> **What the task requires**
No images are to be carried over; print all other material exactly as it stands.

________________________

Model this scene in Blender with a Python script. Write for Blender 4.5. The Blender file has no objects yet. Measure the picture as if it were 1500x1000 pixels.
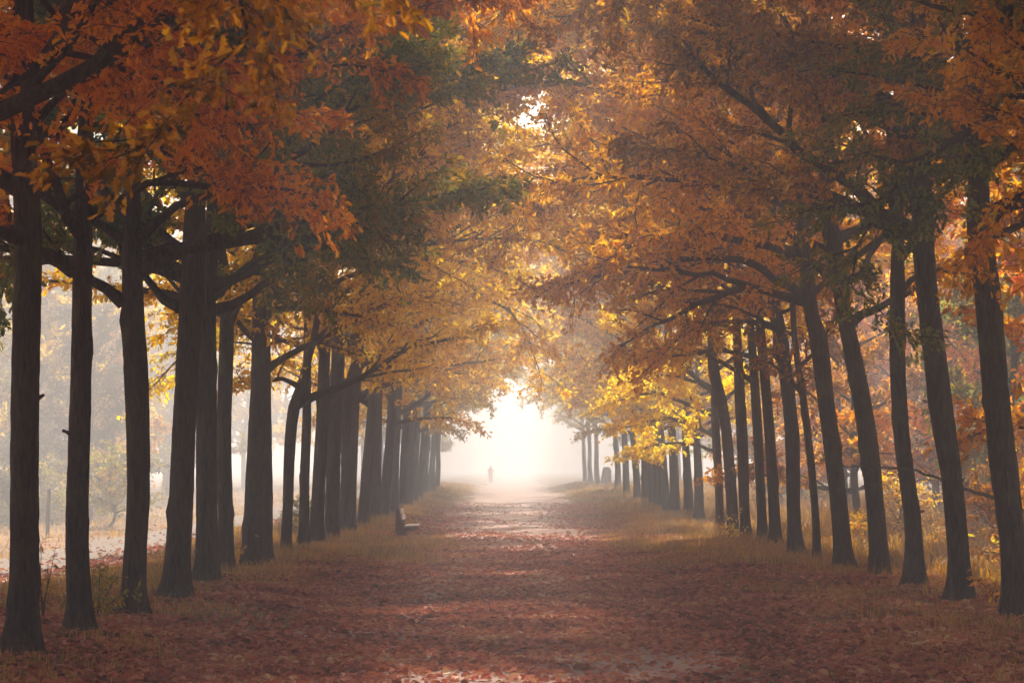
import bpy, math, random
import numpy as np
from mathutils import Vector, Matrix

PI = math.pi
R = math.radians
sc = bpy.context.scene
COL = sc.collection
rng = np.random.default_rng(7)
random.seed(7)

# ------------------------------------------------------------------ camera
F = 3542.0            # focal length in photo pixels (85 mm on 36 mm, 1500 px wide)
CAM_Z = 2.0
HOR, VPX = 682.0, 755.0
pitch = math.atan((HOR - 500) / F)
yaw = math.atan((VPX - 750) / F)
cam_rot = Matrix.Rotation(yaw, 3, 'Z') @ Matrix.Rotation(PI / 2 + pitch, 3, 'X')
cd = bpy.data.cameras.new('camera')
cam = bpy.data.objects.new('camera', cd)
COL.objects.link(cam)
cam.location = (0, 0, CAM_Z)
cam.rotation_euler = cam_rot.to_euler()
cd.lens = 85; cd.sensor_width = 36
cd.clip_start = 0.1; cd.clip_end = 3000
cd.dof.use_dof = True; cd.dof.focus_distance = 48; cd.dof.aperture_fstop = 9
sc.camera = cam


def px(u, v, d):
    """point at distance d along the avenue seen at photo pixel (u, v)"""
    c = cam_rot @ Vector(((u - 750) / F, (500 - v) / F, -1))
    c *= d / c.y
    return np.array((c.x, c.y, c.z + CAM_Z))


def sstep(a, b, x):
    t = np.clip((np.asarray(x, float) - a) / (b - a), 0, 1)
    return t * t * (3 - 2 * t)


def ground_z(x, y):
    x = np.asarray(x, float); y = np.asarray(y, float)
    side = np.clip(np.abs(x) / 6.0, 0, 1)
    z = 0.42 * sstep(95, 155, y) * (0.55 + 0.45 * side)
    z = z + 0.05 * side * np.sin(x * 0.9 + 1.3) * np.sin(y * 0.23) + 0.03 * np.sin(x * 1.7 + y * 0.41)
    z = z + 0.10 * sstep(2.6, 4.2, np.abs(x)) - 0.16 * sstep(7.0, 10.0, -x)
    return z


def gz(x, y):
    return float(ground_z(x, y))


# ------------------------------------------------------------------ mesh helpers
def mesh_from(name, V, faces_flat, sizes, attrs=None, smooth=False):
    me = bpy.data.meshes.new(name)
    V = np.ascontiguousarray(V, dtype=np.float32)
    faces_flat = np.ascontiguousarray(faces_flat, dtype=np.int32)
    sizes = np.asarray(sizes, dtype=np.int32)
    me.vertices.add(len(V)); me.vertices.foreach_set('co', V.ravel())
    me.loops.add(len(faces_flat)); me.loops.foreach_set('vertex_index', faces_flat)
    me.polygons.add(len(sizes))
    starts = np.zeros(len(sizes), dtype=np.int32)
    starts[1:] = np.cumsum(sizes)[:-1]
    me.polygons.foreach_set('loop_start', starts)
    me.polygons.foreach_set('use_smooth', np.full(len(sizes), smooth, dtype=bool))
    me.update(calc_edges=True)
    for k, a in (attrs or {}).items():
        at = me.attributes.new(k, 'FLOAT', 'POINT')
        at.data.foreach_set('value', np.ascontiguousarray(a, dtype=np.float32))
    return me


class Acc:
    """collects vertices and quads / polygons of one mesh"""
    def __init__(s):
        s.V = []; s.F = []; s.S = []; s.n = 0

    def add(s, V, F, S):
        V = np.asarray(V, float).reshape(-1, 3)
        s.V.append(V); s.F.append(np.asarray(F, dtype=np.int64).ravel() + s.n); s.S.append(np.asarray(S)); s.n += len(V)

    def poly(s, V, faces):
        s.add(V, [i for f in faces for i in f], [len(f) for f in faces])

    def mesh(s, name, smooth=False):
        return mesh_from(name, np.vstack(s.V), np.concatenate(s.F), np.concatenate(s.S), smooth=smooth)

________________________

> **Response**
Model this scene in Blender with a Python script. Write for Blender 4.5. The Blender file has no objects yet. Measure the picture as if it were 1500x1000 pixels.
import bpy, math, random
import numpy as np
from mathutils import Vector, Matrix

PI = math.pi
R = math.radians
sc = bpy.context.scene
COL = sc.collection
rng = np.random.default_rng(7)
random.seed(7)

# ------------------------------------------------------------------ camera
F = 3542.0            # focal length in photo pixels (85 mm on 36 mm, 1500 px wide)
CAM_Z = 2.0
HOR, VPX = 682.0, 755.0
pitch = math.atan((HOR - 500) / F)
yaw = math.atan((VPX - 750) / F)
cam_rot = Matrix.Rotation(yaw, 3, 'Z') @ Matrix.Rotation(PI / 2 + pitch, 3, 'X')
cd = bpy.data.cameras.new('camera')
cam = bpy.data.objects.new('camera', cd)
COL.objects.link(cam)
cam.location = (0, 0, CAM_Z)
cam.rotation_euler = cam_rot.to_euler()
cd.lens = 85; cd.sensor_width = 36
cd.clip_start = 0.1; cd.clip_end = 3000
cd.dof.use_dof = True; cd.dof.focus_distance = 48; cd.dof.aperture_fstop = 9
sc.camera = cam


def px(u, v, d):
    """point at distance d along the avenue seen at photo pixel (u, v)"""
    c = cam_rot @ Vector(((u - 750) / F, (500 - v) / F, -1))
    c *= d / c.y
    return np.array((c.x, c.y, c.z + CAM_Z))


def sstep(a, b, x):
    t = np.clip((np.asarray(x, float) - a) / (b - a), 0, 1)
    return t * t * (3 - 2 * t)


def ground_z(x, y):
    x = np.asarray(x, float); y = np.asarray(y, float)
    side = np.clip(np.abs(x) / 6.0, 0, 1)
    z = 0.42 * sstep(95, 155, y) * (0.55 + 0.45 * side)
    z = z + 0.05 * side * np.sin(x * 0.9 + 1.3) * np.sin(y * 0.23) + 0.03 * np.sin(x * 1.7 + y * 0.41)
    z = z + 0.10 * sstep(2.6, 4.2, np.abs(x)) - 0.16 * sstep(7.0, 10.0, -x)
    return z


def gz(x, y):
    return float(ground_z(x, y))


# ------------------------------------------------------------------ mesh helpers
def mesh_from(name, V, faces_flat, sizes, attrs=None, smooth=False):
    me = bpy.data.meshes.new(name)
    V = np.ascontiguousarray(V, dtype=np.float32)
    faces_flat = np.ascontiguousarray(faces_flat, dtype=np.int32)
    sizes = np.asarray(sizes, dtype=np.int32)
    me.vertices.add(len(V)); me.vertices.foreach_set('co', V.ravel())
    me.loops.add(len(faces_flat)); me.loops.foreach_set('vertex_index', faces_flat)
    me.polygons.add(len(sizes))
    starts = np.zeros(len(sizes), dtype=np.int32)
    starts[1:] = np.cumsum(sizes)[:-1]
    me.polygons.foreach_set('loop_start', starts)
    me.polygons.foreach_set('use_smooth', np.full(len(sizes), smooth, dtype=bool))
    me.update(calc_edges=True)
    for k, a in (attrs or {}).items():
        at = me.attributes.new(k, 'FLOAT', 'POINT')
        at.data.foreach_set('value', np.ascontiguousarray(a, dtype=np.float32))
    return me


class Acc:
    """collects vertices and quads / polygons of one mesh"""
    def __init__(s):
        s.V = []; s.F = []; s.S = []; s.n = 0

    def add(s, V, F, S):
        V = np.asarray(V, float).reshape(-1, 3)
        s.V.append(V); s.F.append(np.asarray(F, dtype=np.int64).ravel() + s.n); s.S.append(np.asarray(S)); s.n += len(V)

    def poly(s, V, faces):
        s.add(V, [i for f in faces for i in f], [len(f) for f in faces])

    def mesh(s, name, smooth=False):
        return mesh_from(name, np.vstack(s.V), np.concatenate(s.F), np.concatenate(s.S), smooth=smooth)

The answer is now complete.